[Start of Provided material]
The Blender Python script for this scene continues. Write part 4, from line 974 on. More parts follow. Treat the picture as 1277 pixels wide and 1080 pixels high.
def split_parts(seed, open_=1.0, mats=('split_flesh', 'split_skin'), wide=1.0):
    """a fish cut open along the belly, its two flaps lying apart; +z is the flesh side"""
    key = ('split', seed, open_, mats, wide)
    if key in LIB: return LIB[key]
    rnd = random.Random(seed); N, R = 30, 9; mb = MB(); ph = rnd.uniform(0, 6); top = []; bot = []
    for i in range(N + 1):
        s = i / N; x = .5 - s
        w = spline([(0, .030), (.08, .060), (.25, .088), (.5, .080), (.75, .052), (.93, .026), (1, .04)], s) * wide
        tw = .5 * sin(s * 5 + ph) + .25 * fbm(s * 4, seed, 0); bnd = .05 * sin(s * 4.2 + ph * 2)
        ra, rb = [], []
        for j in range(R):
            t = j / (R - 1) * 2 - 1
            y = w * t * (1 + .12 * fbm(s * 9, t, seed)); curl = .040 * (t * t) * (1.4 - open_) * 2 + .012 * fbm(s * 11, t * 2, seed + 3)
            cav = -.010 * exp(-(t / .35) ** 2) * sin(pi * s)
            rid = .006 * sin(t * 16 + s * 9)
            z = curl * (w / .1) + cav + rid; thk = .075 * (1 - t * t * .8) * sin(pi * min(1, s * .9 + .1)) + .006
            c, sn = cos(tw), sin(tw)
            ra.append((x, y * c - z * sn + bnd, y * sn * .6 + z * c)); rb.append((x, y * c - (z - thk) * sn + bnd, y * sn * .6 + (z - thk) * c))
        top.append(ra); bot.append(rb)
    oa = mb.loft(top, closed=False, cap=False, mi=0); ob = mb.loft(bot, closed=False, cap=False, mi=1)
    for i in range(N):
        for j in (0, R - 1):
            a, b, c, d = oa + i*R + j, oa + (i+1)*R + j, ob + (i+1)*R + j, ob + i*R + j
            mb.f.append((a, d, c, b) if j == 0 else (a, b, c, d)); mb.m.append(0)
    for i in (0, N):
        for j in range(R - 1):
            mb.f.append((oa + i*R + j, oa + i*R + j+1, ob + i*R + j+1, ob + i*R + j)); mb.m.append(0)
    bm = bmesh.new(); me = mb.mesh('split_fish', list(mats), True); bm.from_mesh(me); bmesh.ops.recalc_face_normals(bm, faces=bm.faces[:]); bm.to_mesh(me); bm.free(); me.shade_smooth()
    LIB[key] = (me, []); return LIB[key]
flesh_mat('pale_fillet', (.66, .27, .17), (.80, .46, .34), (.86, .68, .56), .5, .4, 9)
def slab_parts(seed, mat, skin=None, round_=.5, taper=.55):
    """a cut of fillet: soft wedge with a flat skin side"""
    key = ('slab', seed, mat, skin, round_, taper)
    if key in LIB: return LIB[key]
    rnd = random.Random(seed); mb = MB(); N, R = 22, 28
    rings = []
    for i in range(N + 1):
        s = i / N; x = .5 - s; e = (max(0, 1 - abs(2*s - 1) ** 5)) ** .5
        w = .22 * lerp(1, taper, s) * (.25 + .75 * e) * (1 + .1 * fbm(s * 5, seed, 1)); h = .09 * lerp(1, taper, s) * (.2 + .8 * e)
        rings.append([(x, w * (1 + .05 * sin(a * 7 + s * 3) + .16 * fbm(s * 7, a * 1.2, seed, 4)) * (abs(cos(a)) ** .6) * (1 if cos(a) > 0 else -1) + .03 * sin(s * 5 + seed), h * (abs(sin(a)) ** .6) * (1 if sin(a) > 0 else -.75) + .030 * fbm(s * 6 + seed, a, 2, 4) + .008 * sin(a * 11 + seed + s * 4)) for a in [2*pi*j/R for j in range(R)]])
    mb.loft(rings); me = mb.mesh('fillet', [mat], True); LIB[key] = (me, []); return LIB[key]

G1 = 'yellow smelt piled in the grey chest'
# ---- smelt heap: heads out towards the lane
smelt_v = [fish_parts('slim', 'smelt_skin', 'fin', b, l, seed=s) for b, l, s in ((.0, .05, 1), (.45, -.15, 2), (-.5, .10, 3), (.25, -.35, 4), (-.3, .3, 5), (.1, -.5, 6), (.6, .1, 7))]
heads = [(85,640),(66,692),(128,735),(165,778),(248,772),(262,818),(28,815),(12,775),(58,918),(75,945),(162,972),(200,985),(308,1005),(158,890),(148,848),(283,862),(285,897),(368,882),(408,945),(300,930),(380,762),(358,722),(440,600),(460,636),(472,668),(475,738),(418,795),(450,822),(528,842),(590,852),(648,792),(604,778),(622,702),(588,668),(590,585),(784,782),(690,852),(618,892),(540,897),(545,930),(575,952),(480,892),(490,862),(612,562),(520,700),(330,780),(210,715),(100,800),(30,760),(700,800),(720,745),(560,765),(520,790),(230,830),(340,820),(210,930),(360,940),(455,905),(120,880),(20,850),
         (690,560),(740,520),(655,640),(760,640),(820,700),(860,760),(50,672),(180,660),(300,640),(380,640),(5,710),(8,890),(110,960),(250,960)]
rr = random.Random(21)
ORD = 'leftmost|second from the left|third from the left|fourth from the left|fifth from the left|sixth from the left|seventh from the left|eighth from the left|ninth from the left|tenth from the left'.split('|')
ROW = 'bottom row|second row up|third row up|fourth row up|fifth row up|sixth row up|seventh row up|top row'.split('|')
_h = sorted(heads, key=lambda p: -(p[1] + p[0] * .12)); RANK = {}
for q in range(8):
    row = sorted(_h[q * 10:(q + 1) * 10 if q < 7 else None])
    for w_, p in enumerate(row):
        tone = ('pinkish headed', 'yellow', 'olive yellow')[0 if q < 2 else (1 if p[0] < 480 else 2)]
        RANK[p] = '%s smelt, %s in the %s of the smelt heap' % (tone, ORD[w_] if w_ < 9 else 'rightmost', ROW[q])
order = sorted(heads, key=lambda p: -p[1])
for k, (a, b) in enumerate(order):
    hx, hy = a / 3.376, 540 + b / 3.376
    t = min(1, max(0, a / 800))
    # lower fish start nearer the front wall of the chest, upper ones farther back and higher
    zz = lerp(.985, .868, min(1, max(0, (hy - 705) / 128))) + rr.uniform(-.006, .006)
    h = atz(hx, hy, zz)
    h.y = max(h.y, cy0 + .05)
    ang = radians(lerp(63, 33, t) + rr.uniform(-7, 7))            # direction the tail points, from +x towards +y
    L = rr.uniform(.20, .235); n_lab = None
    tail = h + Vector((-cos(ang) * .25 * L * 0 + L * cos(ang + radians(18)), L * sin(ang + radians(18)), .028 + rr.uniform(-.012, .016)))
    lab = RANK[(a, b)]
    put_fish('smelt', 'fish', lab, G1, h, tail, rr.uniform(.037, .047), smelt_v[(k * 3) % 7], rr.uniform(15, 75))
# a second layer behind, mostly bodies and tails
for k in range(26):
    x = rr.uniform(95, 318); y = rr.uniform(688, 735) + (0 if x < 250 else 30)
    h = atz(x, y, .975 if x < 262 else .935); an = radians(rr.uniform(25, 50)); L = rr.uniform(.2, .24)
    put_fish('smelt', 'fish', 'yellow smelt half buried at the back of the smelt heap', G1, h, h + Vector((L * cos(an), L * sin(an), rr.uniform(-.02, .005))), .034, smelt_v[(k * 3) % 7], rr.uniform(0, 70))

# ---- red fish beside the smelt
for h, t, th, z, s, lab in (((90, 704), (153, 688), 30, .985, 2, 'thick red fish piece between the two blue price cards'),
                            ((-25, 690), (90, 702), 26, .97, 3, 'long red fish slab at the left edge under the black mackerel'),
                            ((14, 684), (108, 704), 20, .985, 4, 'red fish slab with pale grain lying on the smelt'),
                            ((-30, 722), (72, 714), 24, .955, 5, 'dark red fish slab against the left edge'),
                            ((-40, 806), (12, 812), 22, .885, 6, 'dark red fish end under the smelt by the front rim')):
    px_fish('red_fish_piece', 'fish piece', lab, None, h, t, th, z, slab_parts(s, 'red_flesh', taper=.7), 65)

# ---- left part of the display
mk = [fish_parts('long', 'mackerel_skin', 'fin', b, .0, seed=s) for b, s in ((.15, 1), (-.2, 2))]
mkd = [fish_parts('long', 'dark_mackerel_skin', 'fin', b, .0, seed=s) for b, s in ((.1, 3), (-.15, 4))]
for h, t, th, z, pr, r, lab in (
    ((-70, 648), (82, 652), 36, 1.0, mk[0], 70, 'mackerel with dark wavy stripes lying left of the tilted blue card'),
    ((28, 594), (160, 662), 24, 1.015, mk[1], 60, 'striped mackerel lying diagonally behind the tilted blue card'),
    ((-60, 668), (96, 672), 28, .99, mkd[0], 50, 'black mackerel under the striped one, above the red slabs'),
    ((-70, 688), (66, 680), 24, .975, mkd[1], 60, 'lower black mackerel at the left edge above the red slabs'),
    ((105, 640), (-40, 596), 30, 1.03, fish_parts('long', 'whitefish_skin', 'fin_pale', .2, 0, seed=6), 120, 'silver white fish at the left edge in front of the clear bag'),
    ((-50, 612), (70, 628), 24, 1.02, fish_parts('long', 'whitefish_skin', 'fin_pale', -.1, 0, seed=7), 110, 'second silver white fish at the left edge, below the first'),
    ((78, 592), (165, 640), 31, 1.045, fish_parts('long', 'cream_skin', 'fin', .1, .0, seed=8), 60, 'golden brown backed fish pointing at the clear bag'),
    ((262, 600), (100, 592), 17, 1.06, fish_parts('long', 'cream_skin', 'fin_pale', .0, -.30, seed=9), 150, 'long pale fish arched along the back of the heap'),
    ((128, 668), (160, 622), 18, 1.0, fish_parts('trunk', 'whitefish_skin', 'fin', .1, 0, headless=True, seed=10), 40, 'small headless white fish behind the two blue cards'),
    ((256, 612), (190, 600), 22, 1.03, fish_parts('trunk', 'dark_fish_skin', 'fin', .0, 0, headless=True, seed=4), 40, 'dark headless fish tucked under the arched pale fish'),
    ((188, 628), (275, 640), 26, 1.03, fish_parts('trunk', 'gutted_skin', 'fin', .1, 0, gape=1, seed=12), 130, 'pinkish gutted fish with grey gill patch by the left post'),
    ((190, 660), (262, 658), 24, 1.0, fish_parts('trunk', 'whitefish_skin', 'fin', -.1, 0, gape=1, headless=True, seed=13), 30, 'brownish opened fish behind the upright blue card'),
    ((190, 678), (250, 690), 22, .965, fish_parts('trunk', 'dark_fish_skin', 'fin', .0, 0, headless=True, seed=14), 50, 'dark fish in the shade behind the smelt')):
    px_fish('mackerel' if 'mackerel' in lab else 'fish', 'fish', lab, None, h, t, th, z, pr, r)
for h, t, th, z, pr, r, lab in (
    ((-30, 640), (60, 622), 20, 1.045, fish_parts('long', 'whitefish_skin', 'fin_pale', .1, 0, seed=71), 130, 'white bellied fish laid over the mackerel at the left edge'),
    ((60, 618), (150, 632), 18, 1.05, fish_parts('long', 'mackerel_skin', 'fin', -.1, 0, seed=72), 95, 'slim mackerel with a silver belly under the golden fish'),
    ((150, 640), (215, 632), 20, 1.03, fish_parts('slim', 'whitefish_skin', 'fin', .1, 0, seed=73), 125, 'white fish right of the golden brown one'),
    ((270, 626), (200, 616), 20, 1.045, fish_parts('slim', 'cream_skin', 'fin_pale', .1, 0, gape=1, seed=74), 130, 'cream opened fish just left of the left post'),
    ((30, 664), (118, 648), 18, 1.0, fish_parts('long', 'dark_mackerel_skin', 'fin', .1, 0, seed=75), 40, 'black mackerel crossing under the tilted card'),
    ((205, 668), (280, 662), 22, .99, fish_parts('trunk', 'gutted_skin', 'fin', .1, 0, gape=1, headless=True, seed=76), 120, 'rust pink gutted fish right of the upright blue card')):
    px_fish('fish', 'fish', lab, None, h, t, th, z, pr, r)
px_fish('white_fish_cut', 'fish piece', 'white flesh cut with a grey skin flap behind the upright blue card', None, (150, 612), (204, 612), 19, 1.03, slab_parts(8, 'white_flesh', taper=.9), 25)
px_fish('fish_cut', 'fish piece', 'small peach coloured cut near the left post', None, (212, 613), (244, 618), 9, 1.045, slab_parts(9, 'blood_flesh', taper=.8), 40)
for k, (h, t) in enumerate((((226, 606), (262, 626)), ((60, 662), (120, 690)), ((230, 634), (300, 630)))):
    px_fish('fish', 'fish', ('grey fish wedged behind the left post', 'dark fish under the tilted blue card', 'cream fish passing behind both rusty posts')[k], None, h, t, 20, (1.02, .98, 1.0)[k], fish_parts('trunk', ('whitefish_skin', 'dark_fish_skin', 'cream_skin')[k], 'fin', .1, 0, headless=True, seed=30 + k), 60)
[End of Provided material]
(Exercise directions):
Scan the material above. Copy each line that holds the word "wide".

(Written answer):
The Blender Python script for this scene continues. Write part 4, from line 974 on. More parts follow. Treat the picture as 1277 pixels wide and 1080 pixels high.
def split_parts(seed, open_=1.0, mats=('split_flesh', 'split_skin'), wide=1.0):
    key = ('split', seed, open_, mats, wide)
        w = spline([(0, .030), (.08, .060), (.25, .088), (.5, .080), (.75, .052), (.93, .026), (1, .04)], s) * wide